On Tue, Jan 16, 2018 at 4:08 PM, Rob Herring <r...@kernel.org> wrote:
> On Tue, Jan 16, 2018 at 2:56 AM, Geert Uytterhoeven
> <ge...@linux-m68k.org> wrote:
>> On Mon, Jan 15, 2018 at 7:01 PM, Laurent Pinchart
>> <laurent.pinch...@ideasonboard.com> wrote:
>>> On Monday, 15 January 2018 19:09:53 EET Rob Herring wrote:
>>>> On Fri, Jan 12, 2018 at 5:14 PM, Laurent Pinchart wrote:
>>>> > The internal LVDS encoders now have their own DT bindings. Before
>>>> > switching the driver infrastructure to those new bindings, implement
>>>> > backward-compatibility through live DT patching.
>>>>
>>>> Uhh, we just got rid of TI's patching and now adding this one. I guess
>>>> it's necessary, but I'd like to know how long we need to keep this?
>>>
>>> That's a good question. How long are we supposed to keep DT backward
>>> compatibility for ? I don't think there's a one-size-fits-them-all answer to
>>> this question. Geert, any opinion ? How long do you plan to keep the CPG
>>> (clocks) DT backward compatibility for instance ?
>>
>> Good question indeed...
>>
>> It's not just CPG/MSSR. Over the years we also added or changed APMU (SMP),
>> SYSC (power domains), RST (mode pins), CMT (timers), ..., all of which have
>> some sort of compatibility support in the kernel.
>>
>> Hence to avoid having to remember the kernel versions that dropped backwards
>> compatibility for each of the above components, I was thinking about an
>> R-Car Gen2 DT Flag Day.
>
> There's probably also DT changes that enable new features folks would
> want/need? Or maybe carrying for some number of LTS releases is
> enough.

Sure. If you want new features, you have to upgrade the DTB anyway.
Backwards compatibility is about keeping features without updating DTB.
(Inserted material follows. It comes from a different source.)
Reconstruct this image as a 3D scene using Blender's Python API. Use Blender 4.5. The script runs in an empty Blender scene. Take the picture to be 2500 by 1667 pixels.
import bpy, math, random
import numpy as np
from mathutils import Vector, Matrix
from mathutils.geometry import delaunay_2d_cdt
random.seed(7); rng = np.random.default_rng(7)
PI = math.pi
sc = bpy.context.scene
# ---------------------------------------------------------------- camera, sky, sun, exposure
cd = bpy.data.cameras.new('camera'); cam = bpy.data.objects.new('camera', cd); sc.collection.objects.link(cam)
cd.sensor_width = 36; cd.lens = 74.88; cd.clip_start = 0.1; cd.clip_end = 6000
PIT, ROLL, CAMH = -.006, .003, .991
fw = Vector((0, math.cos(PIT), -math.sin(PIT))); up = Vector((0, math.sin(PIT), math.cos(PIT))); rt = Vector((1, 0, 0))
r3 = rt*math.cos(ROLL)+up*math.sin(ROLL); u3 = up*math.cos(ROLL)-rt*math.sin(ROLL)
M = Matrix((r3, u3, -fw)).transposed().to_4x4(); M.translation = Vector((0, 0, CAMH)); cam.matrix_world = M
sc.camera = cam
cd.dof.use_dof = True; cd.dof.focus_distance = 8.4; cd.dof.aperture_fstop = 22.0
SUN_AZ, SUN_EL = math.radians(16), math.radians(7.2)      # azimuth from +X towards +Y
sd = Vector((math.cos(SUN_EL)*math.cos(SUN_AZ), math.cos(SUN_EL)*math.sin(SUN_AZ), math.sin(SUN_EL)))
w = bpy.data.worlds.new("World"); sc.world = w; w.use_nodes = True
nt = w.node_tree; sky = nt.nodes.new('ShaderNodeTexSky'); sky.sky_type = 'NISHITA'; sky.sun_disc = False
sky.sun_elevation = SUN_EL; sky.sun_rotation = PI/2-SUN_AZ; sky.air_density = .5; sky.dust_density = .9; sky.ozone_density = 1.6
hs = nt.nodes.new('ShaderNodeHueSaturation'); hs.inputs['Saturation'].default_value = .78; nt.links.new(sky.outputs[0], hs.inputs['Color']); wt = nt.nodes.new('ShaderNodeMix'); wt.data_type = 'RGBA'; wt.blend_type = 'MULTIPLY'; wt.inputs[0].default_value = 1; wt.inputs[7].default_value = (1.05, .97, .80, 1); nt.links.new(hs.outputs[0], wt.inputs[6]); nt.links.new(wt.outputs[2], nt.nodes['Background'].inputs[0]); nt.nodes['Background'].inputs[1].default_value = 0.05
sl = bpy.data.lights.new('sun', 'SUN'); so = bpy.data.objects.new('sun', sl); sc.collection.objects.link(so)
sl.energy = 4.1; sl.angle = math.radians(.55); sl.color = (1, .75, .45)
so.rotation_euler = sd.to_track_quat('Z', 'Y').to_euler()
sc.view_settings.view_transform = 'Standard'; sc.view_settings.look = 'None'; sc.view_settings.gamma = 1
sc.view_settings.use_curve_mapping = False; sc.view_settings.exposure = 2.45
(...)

>> However, that was before I learned about your plans for LVDS (it seems every
>> kernel release we learn about something new, postponing the flag day ;-).
>> And now I'm quite sure we'll have another change in the future (DU per
>> channel device nodes)...
>>
>> About using DT fixups to implement backwards compatibility: I did my share
>> of thinking and experimenting with DT fixups (see e.g. "[PATCH/RFC 0/1]
>> soc: renesas: Add DT fixup code for backwards compatibility"
>> (https://www.spinics.net/lists/linux-renesas-soc/msg04305.html).
>> DT fixups are hard to implement right, and not everything can be done
>> that way.  Hence in the end, none of this was ever used upstream, and
>> everything was handled in C...
>
> In an ideal world, we would have some tool:
>
> dt-diff-to-overlay old.dts new.dts > my-fixup-overlay.dts
>
> And then in the kernel have infrastructure such you just declare match
> tables with overlays to apply:
>
> struct of_device_id dt_match[] = {
>   {
>     .compatible = "vendor,board",
>   },
>   {},
> };
> DT_FIXUP(dt_match, my-fixup-overlay.dtbo);
>
> But maybe I'm dreaming...

Really?

We might as well include the latest DTB in the kernel, and use that if
machine_is_compatible("vendor,board")? ;-)

Gr{oetje,eeting}s,

                        Geert

--
Geert Uytterhoeven -- There's lots of Linux beyond ia32 -- ge...@linux-m68k.org

In personal conversations with technical people, I call myself a hacker. But
when I'm talking to journalists I just say "programmer" or something like that.